Quando bem feitas, essas edições limitadas não geram apenas um pico de atenção: constroem confiança e geram efeito positivo sobre o portfólio principal da marca.
Um bom exemplo foi a edição especial do uísque Johnnie Walker inspirada no seriado "Round 6". O design uniu os ativos visuais de ambas as marcas com respeito e coerência.

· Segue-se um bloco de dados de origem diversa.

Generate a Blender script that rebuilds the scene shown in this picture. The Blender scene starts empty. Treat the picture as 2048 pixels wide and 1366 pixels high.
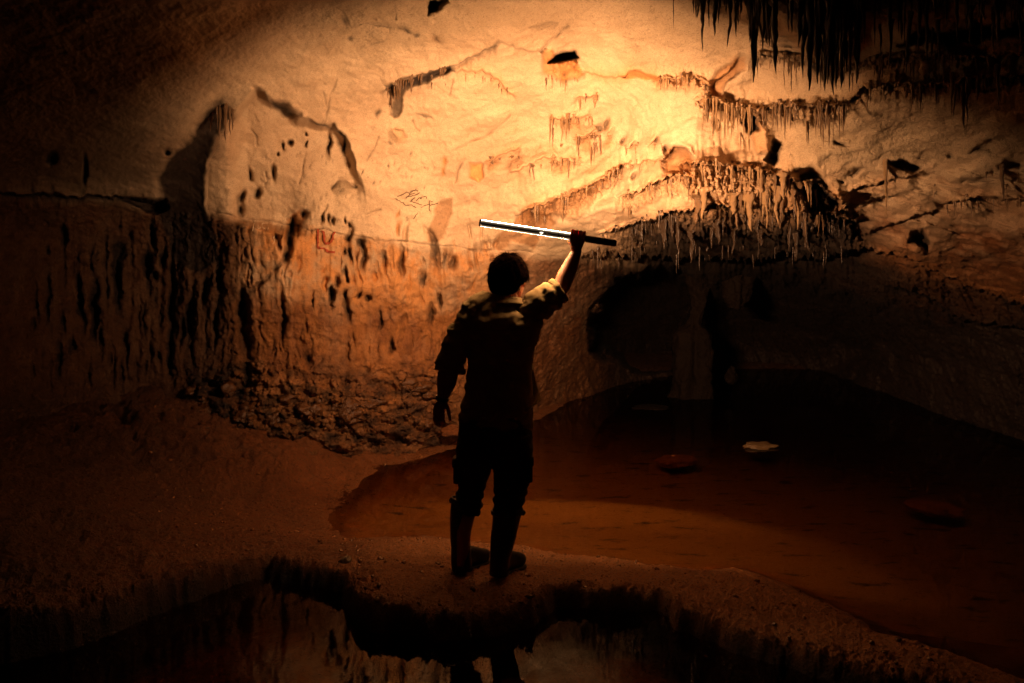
import bpy, bmesh, math, random
import numpy as np
from mathutils import Vector, Matrix

random.seed(7)
RNG = np.random.default_rng(11)
SC = bpy.context.scene
COL = SC.collection

# ------------------------------------------------------------------ camera, world, exposure
CZ = 2.1                      # camera height above the lower pool
F = 1991.0                    # focal length in photo pixels (35 mm on full frame)
HOR = 480.0                   # horizon row in the photo
cam_d = bpy.data.cameras.new('camera')
cam_d.lens = 35.0
cam_d.sensor_width = 36.0
cam_d.shift_y = -(683.0 - HOR) / 2048.0
cam_d.clip_start = 0.05
cam_d.clip_end = 200.0
cam = bpy.data.objects.new('camera', cam_d)
cam.location = (0, 0, CZ)
cam.rotation_euler = (math.radians(90), 0, 0)
COL.objects.link(cam)
SC.camera = cam

world = bpy.data.worlds.new('World')
SC.world = world
world.use_nodes = True
world.node_tree.nodes['Background'].inputs[0].default_value = (1.0, 0.45, 0.2, 1)
world.node_tree.nodes['Background'].inputs[1].default_value = 0.0
SC.view_settings.view_transform = 'Standard'
SC.view_settings.look = 'None'
SC.view_settings.exposure = 0.0
SC.view_settings.gamma = 1.0
LAMP_MAIN = 9000.0            # the light tube's forward diffuser
LAMP_EDGE = 250.0            # the diffuser's thin side edges
LAMP_COL = (1.0, 0.54, 0.275)
LAMP_DOWN = 1500.0             # added lower strip that lights the floor
EDGE_COL = (1.0, 0.58, 0.30)


# ------------------------------------------------------------------ helpers
def tag(o, label=None, cat=None, group=None, kind=None):
    if label: o['label'] = label
    if cat: o['category'] = cat
    if group: o['group'] = group
    if kind: o['kind'] = kind
    return o

def P(px, py, y):
    """photo pixel + forward distance -> world point"""
    return Vector(((px - 1024.0) / F * y, y, CZ - (py - HOR) / F * y))

def mesh_np(name, verts, faces, mat=None, smooth=True):
    """verts (n,3) float, faces (m,k) int"""
    me = bpy.data.meshes.new(name)
    verts = np.asarray(verts, dtype=np.float32)
    faces = np.asarray(faces, dtype=np.int32)
    n, m, k = len(verts), len(faces), faces.shape[1]
    me.vertices.add(n)
    me.vertices.foreach_set('co', verts.ravel())
    me.loops.add(m * k)
    me.loops.foreach_set('vertex_index', faces.ravel())
    me.polygons.add(m)
    me.polygons.foreach_set('loop_start', np.arange(0, m * k, k, dtype=np.int32))
    me.polygons.foreach_set('loop_total', np.full(m, k, dtype=np.int32))
    if smooth:
        me.polygons.foreach_set('use_smooth', np.ones(m, dtype=bool))
    me.update(calc_edges=True)
    me.validate()
    if mat: me.materials.append(mat)
    return me

def link(name, me, parent=None):
    o = bpy.data.objects.new(name, me)
    COL.objects.link(o)
    if parent is not None:
        o.parent = parent
        o.matrix_parent_inverse = parent.matrix_world.inverted()
    return o

def col_attr(me, name, rgba):
    a = me.color_attributes.new(name, 'FLOAT_COLOR', 'POINT')
    a.data.foreach_set('color', np.asarray(rgba, dtype=np.float32).ravel())

# ---- vectorised gradient noise
_perm = RNG.permutation(256)
_perm = np.concatenate([_perm, _perm, _perm]).astype(np.int32)
_g = RNG.normal(size=(256, 3)); _g /= np.linalg.norm(_g, axis=1)[:, None]
_g = _g.astype(np.float32)

def pn(x, y, z):
    x = np.asarray(x, np.float32); y = np.asarray(y, np.float32) + 0 * x; z = np.asarray(z, np.float32) + 0 * x
    xi = np.floor(x).astype(np.int32); yi = np.floor(y).astype(np.int32); zi = np.floor(z).astype(np.int32)
    fx = x - xi; fy = y - yi; fz = z - zi
    xi &= 255; yi &= 255; zi &= 255
    u = fx * fx * fx * (fx * (fx * 6 - 15) + 10)
    v = fy * fy * fy * (fy * (fy * 6 - 15) + 10)
    w = fz * fz * fz * (fz * (fz * 6 - 15) + 10)
    def c(dx, dy, dz):
        h = _perm[_perm[_perm[(xi + dx) & 255] + ((yi + dy) & 255)] + ((zi + dz) & 255)]
        g = _g[h]
        return g[..., 0] * (fx - dx) + g[..., 1] * (fy - dy) + g[..., 2] * (fz - dz)
    x00 = c(0,0,0) * (1-u) + c(1,0,0) * u
    x10 = c(0,1,0) * (1-u) + c(1,1,0) * u
    x01 = c(0,0,1) * (1-u) + c(1,0,1) * u
    x11 = c(0,1,1) * (1-u) + c(1,1,1) * u
    return (x00 * (1-v) + x10 * v) * (1-w) + (x01 * (1-v) + x11 * v) * w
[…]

O resultado mostrou que é possível entregar, ao mesmo tempo, uma bebida de qualidade e uma dose de humor culturalmente relevante.
A parceria entre Heinz e Absolut, que lançou um molho de macarrão com vodca, exemplifica bem como o design pode multiplicar valor.
A colaboração funcionou porque cada marca celebrou o que mais a distingue – o vermelho da Heinz, o rótulo limpo da Absolut – em um visual coeso. O sucesso não veio de ceder espaço, mas de combinar forças criativas de maneira genuína.
O PODER DAS MARCAS CLÁSSICAS FRENTE ÀS "MARCAS DOPAMINA"
Marcas tradicionais não precisam se reinventar para seguir relevantes, mas precisam estar atentas ao que acontece ao seu redor. A embalagem, sendo um dos pontos mais viscerais e táteis de uma marca, é um excelente canal para sinalizar essa sintonia com o presente.

Mexer nos ativos de forma criativa, mesmo que sutil, pode ter um impacto profundo. Ao construir com base no respeito mútuo entre parceiros e na confiança já estabelecida com o público, marcas consolidadas conseguem ocupar espaço cultural com legitimidade e despertar o interesse de novas gerações.
O risco está em exagerar na dose: um design saturado de estímulo pode confundir a identidade da marca e afastar consumidores fiéis. A chave é construir a partir do que as pessoas já conhecem e amam.
Isso dá às marcas permissão para inovar e credibilidade para serem levadas a sério quando o fazem. Quando essa equação é bem resolvida, abre-se caminho para um futuro criativo sem limites – e com consumidores prontos para voltar, uma vez após a outra.